▶ **What is needed**
Transcribe all of the material exactly, except for its pictures.
----- Data provided -----
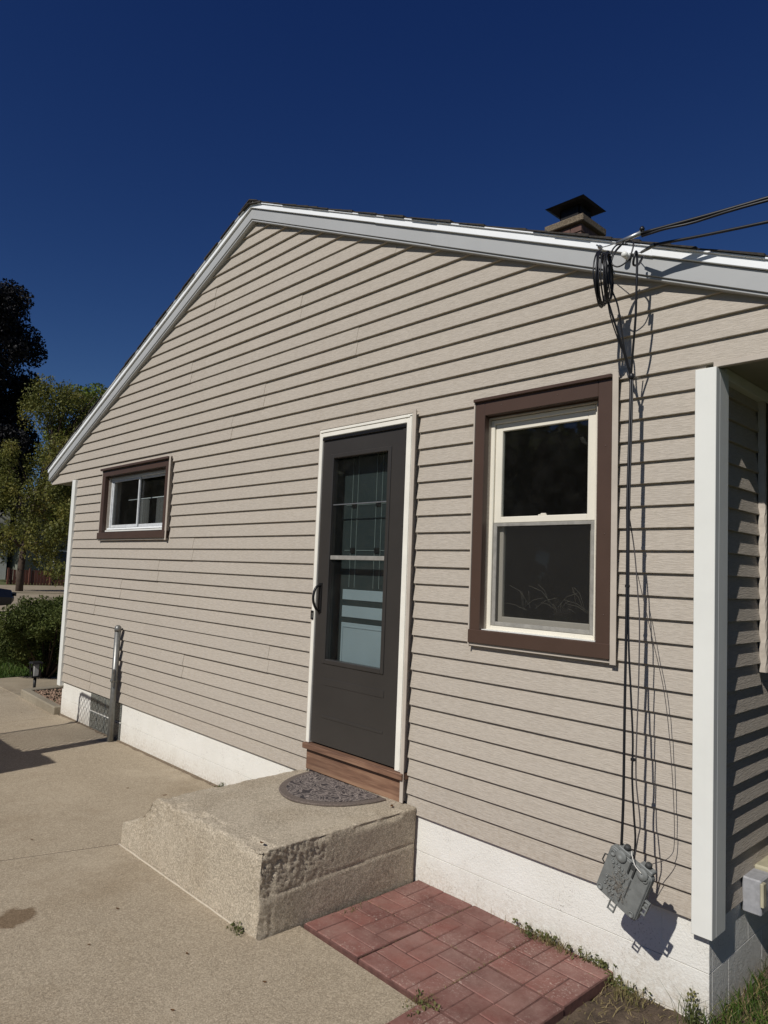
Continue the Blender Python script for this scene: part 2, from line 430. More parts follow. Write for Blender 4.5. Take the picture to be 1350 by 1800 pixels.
class MB:
    """collects shapes for ONE mesh object"""
    def __init__(self):
        self.v, self.f, self.s = [], [], []

    def add(self, vs, fs, smooth=False):
        o = len(self.v)
        self.v += [tuple(p) for p in vs]
        self.f += [tuple(i + o for i in q) for q in fs]
        self.s += [smooth] * len(fs)
        return self

    def box(self, x0, x1, y0, y1, z0, z1):
        return self.hexa([(x0, y0, z0), (x1, y0, z0), (x1, y1, z0), (x0, y1, z0), (x0, y0, z1), (x1, y0, z1), (x1, y1, z1), (x0, y1, z1)])

    def hexa(self, p):
        return self.add(p, [(3, 2, 1, 0), (4, 5, 6, 7), (0, 1, 5, 4), (1, 2, 6, 5), (2, 3, 7, 6), (3, 0, 4, 7)])

    def prism(self, poly, y0, y1):
        """polygon of (x, z) extruded along y"""
        n = len(poly)
        vs = [(x, y0, z) for x, z in poly] + [(x, y1, z) for x, z in poly]
        area = sum(poly[i][0] * poly[(i + 1) % n][1] - poly[(i + 1) % n][0] * poly[i][1] for i in range(n))
        fs = [tuple(range(n)), tuple(range(2 * n - 1, n - 1, -1))] + [(i + n, (i + 1) % n + n, (i + 1) % n, i) for i in range(n)]
        if area < 0:
            fs = [tuple(reversed(q)) for q in fs]
        return self.add(vs, fs)

    def prism_z(self, poly, z0, z1):
        n = len(poly)
        vs = [(x, y, z0) for x, y in poly] + [(x, y, z1) for x, y in poly]
        area = sum(poly[i][0] * poly[(i + 1) % n][1] - poly[(i + 1) % n][0] * poly[i][1] for i in range(n))
        fs = [tuple(range(n - 1, -1, -1)), tuple(range(n, 2 * n))] + [(i, (i + 1) % n, (i + 1) % n + n, i + n) for i in range(n)]
        if area < 0:
            fs = [tuple(reversed(q)) for q in fs]
        return self.add(vs, fs)

    def tube(self, pts, r, seg=8, closed=False, caps=True):
        pts = [Vector(p) for p in pts]
        n = len(pts)
        rr = r if isinstance(r, (list, tuple)) else [r] * n
        vs, fs = [], []
        prev = None
        for i in range(n):
            a = pts[i - 1] if (i > 0 or closed) else pts[i]
            c = pts[(i + 1) % n] if (i < n - 1 or closed) else pts[i]
            d = (c - a)
            d = d.normalized() if d.length > 1e-9 else Vector((0, 0, 1))
            if prev is None:
                ref = Vector((0, 0, 1)) if abs(d.z) < 0.9 else Vector((1, 0, 0))
                uu = d.cross(ref).normalized()
            else:
                uu = (prev - d * prev.dot(d))
                uu = uu.normalized() if uu.length > 1e-6 else d.orthogonal().normalized()
            prev = uu
            ww = d.cross(uu)
            for k in range(seg):
                a_ = 2 * math.pi * k / seg
                vs.append(pts[i] + (uu * math.cos(a_) + ww * math.sin(a_)) * rr[i])
        m_ = n if closed else n - 1
        for i in range(m_):
            j = (i + 1) % n
            for k in range(seg):
                l = (k + 1) % seg
                fs.append((i * seg + k, i * seg + l, j * seg + l, j * seg + k))
        if caps and not closed:
            fs.append(tuple(range(seg - 1, -1, -1)))
            fs.append(tuple((n - 1) * seg + k for k in range(seg)))
        return self.add(vs, fs, True)

    def lathe(self, prof, c, axis='Z', seg=16):
        """profile of (radius, height) turned about an axis through c"""
        vs, fs = [], []
        for r, h in prof:
            for k in range(seg):
                a = 2 * math.pi * k / seg
                p = (r * math.cos(a), r * math.sin(a), h)
                if axis == 'Y':
                    p = (p[0], h, p[1])
                elif axis == 'X':
                    p = (h, p[0], p[1])
                vs.append((c[0] + p[0], c[1] + p[1], c[2] + p[2]))
        n = len(prof)
        for i in range(n - 1):
            for k in range(seg):
                l = (k + 1) % seg
                fs.append((i * seg + k, i * seg + l, (i + 1) * seg + l, (i + 1) * seg + k))
        fs.append(tuple(range(seg - 1, -1, -1)))
        fs.append(tuple((n - 1) * seg + k for k in range(seg)))
        return self.add(vs, fs, True)

    def mesh(self, name, mat, bevel=0.0, fix=True):
        me = bpy.data.meshes.new(name)
        me.from_pydata(self.v, [], self.f)
        me.polygons.foreach_set('use_smooth', self.s)
        if bevel or fix:
            bm = bmesh.new(); bm.from_mesh(me)
            if fix:
                bmesh.ops.recalc_face_normals(bm, faces=bm.faces)
            if bevel:
                es = [e for e in bm.edges if len(e.link_faces) == 2 and e.calc_face_angle(0) > 0.6]
                bmesh.ops.bevel(bm, geom=es, offset=bevel, segments=1, affect='EDGES', clamp_overlap=True)
            bm.to_mesh(me); bm.free()
        if mat:
            me.materials.append(M[mat])
        me.update()
        return me

    def build(self, name, mat, parent=None, bevel=0.0, fix=True):
        return place(name, self.mesh(name, mat, bevel, fix), parent)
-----
▶ **Answer to this problem**
Continue the Blender Python script for this scene: part 2, from line 430. More parts follow. Write for Blender 4.5. Take the picture to be 1350 by 1800 pixels.
class MB:
    """collects shapes for ONE mesh object"""
    def __init__(self):
        self.v, self.f, self.s = [], [], []

    def add(self, vs, fs, smooth=False):
        o = len(self.v)
        self.v += [tuple(p) for p in vs]
        self.f += [tuple(i + o for i in q) for q in fs]
        self.s += [smooth] * len(fs)
        return self

    def box(self, x0, x1, y0, y1, z0, z1):
        return self.hexa([(x0, y0, z0), (x1, y0, z0), (x1, y1, z0), (x0, y1, z0), (x0, y0, z1), (x1, y0, z1), (x1, y1, z1), (x0, y1, z1)])

    def hexa(self, p):
        return self.add(p, [(3, 2, 1, 0), (4, 5, 6, 7), (0, 1, 5, 4), (1, 2, 6, 5), (2, 3, 7, 6), (3, 0, 4, 7)])

    def prism(self, poly, y0, y1):
        """polygon of (x, z) extruded along y"""
        n = len(poly)
        vs = [(x, y0, z) for x, z in poly] + [(x, y1, z) for x, z in poly]
        area = sum(poly[i][0] * poly[(i + 1) % n][1] - poly[(i + 1) % n][0] * poly[i][1] for i in range(n))
        fs = [tuple(range(n)), tuple(range(2 * n - 1, n - 1, -1))] + [(i + n, (i + 1) % n + n, (i + 1) % n, i) for i in range(n)]
        if area < 0:
            fs = [tuple(reversed(q)) for q in fs]
        return self.add(vs, fs)

    def prism_z(self, poly, z0, z1):
        n = len(poly)
        vs = [(x, y, z0) for x, y in poly] + [(x, y, z1) for x, y in poly]
        area = sum(poly[i][0] * poly[(i + 1) % n][1] - poly[(i + 1) % n][0] * poly[i][1] for i in range(n))
        fs = [tuple(range(n - 1, -1, -1)), tuple(range(n, 2 * n))] + [(i, (i + 1) % n, (i + 1) % n + n, i + n) for i in range(n)]
        if area < 0:
            fs = [tuple(reversed(q)) for q in fs]
        return self.add(vs, fs)

    def tube(self, pts, r, seg=8, closed=False, caps=True):
        pts = [Vector(p) for p in pts]
        n = len(pts)
        rr = r if isinstance(r, (list, tuple)) else [r] * n
        vs, fs = [], []
        prev = None
        for i in range(n):
            a = pts[i - 1] if (i > 0 or closed) else pts[i]
            c = pts[(i + 1) % n] if (i < n - 1 or closed) else pts[i]
            d = (c - a)
            d = d.normalized() if d.length > 1e-9 else Vector((0, 0, 1))
            if prev is None:
                ref = Vector((0, 0, 1)) if abs(d.z) < 0.9 else Vector((1, 0, 0))
                uu = d.cross(ref).normalized()
            else:
                uu = (prev - d * prev.dot(d))
                uu = uu.normalized() if uu.length > 1e-6 else d.orthogonal().normalized()
            prev = uu
            ww = d.cross(uu)
            for k in range(seg):
                a_ = 2 * math.pi * k / seg
                vs.append(pts[i] + (uu * math.cos(a_) + ww * math.sin(a_)) * rr[i])
        m_ = n if closed else n - 1
        for i in range(m_):
            j = (i + 1) % n
            for k in range(seg):
                l = (k + 1) % seg
                fs.append((i * seg + k, i * seg + l, j * seg + l, j * seg + k))
        if caps and not closed:
            fs.append(tuple(range(seg - 1, -1, -1)))
            fs.append(tuple((n - 1) * seg + k for k in range(seg)))
        return self.add(vs, fs, True)

    def lathe(self, prof, c, axis='Z', seg=16):
        """profile of (radius, height) turned about an axis through c"""
        vs, fs = [], []
        for r, h in prof:
            for k in range(seg):
                a = 2 * math.pi * k / seg
                p = (r * math.cos(a), r * math.sin(a), h)
                if axis == 'Y':
                    p = (p[0], h, p[1])
                elif axis == 'X':
                    p = (h, p[0], p[1])
                vs.append((c[0] + p[0], c[1] + p[1], c[2] + p[2]))
        n = len(prof)
        for i in range(n - 1):
            for k in range(seg):
                l = (k + 1) % seg
                fs.append((i * seg + k, i * seg + l, (i + 1) * seg + l, (i + 1) * seg + k))
        fs.append(tuple(range(seg - 1, -1, -1)))
        fs.append(tuple((n - 1) * seg + k for k in range(seg)))
        return self.add(vs, fs, True)

    def mesh(self, name, mat, bevel=0.0, fix=True):
        me = bpy.data.meshes.new(name)
        me.from_pydata(self.v, [], self.f)
        me.polygons.foreach_set('use_smooth', self.s)
        if bevel or fix:
            bm = bmesh.new(); bm.from_mesh(me)
            if fix:
                bmesh.ops.recalc_face_normals(bm, faces=bm.faces)
            if bevel:
                es = [e for e in bm.edges if len(e.link_faces) == 2 and e.calc_face_angle(0) > 0.6]
                bmesh.ops.bevel(bm, geom=es, offset=bevel, segments=1, affect='EDGES', clamp_overlap=True)
            bm.to_mesh(me); bm.free()
        if mat:
            me.materials.append(M[mat])
        me.update()
        return me

    def build(self, name, mat, parent=None, bevel=0.0, fix=True):
        return place(name, self.mesh(name, mat, bevel, fix), parent)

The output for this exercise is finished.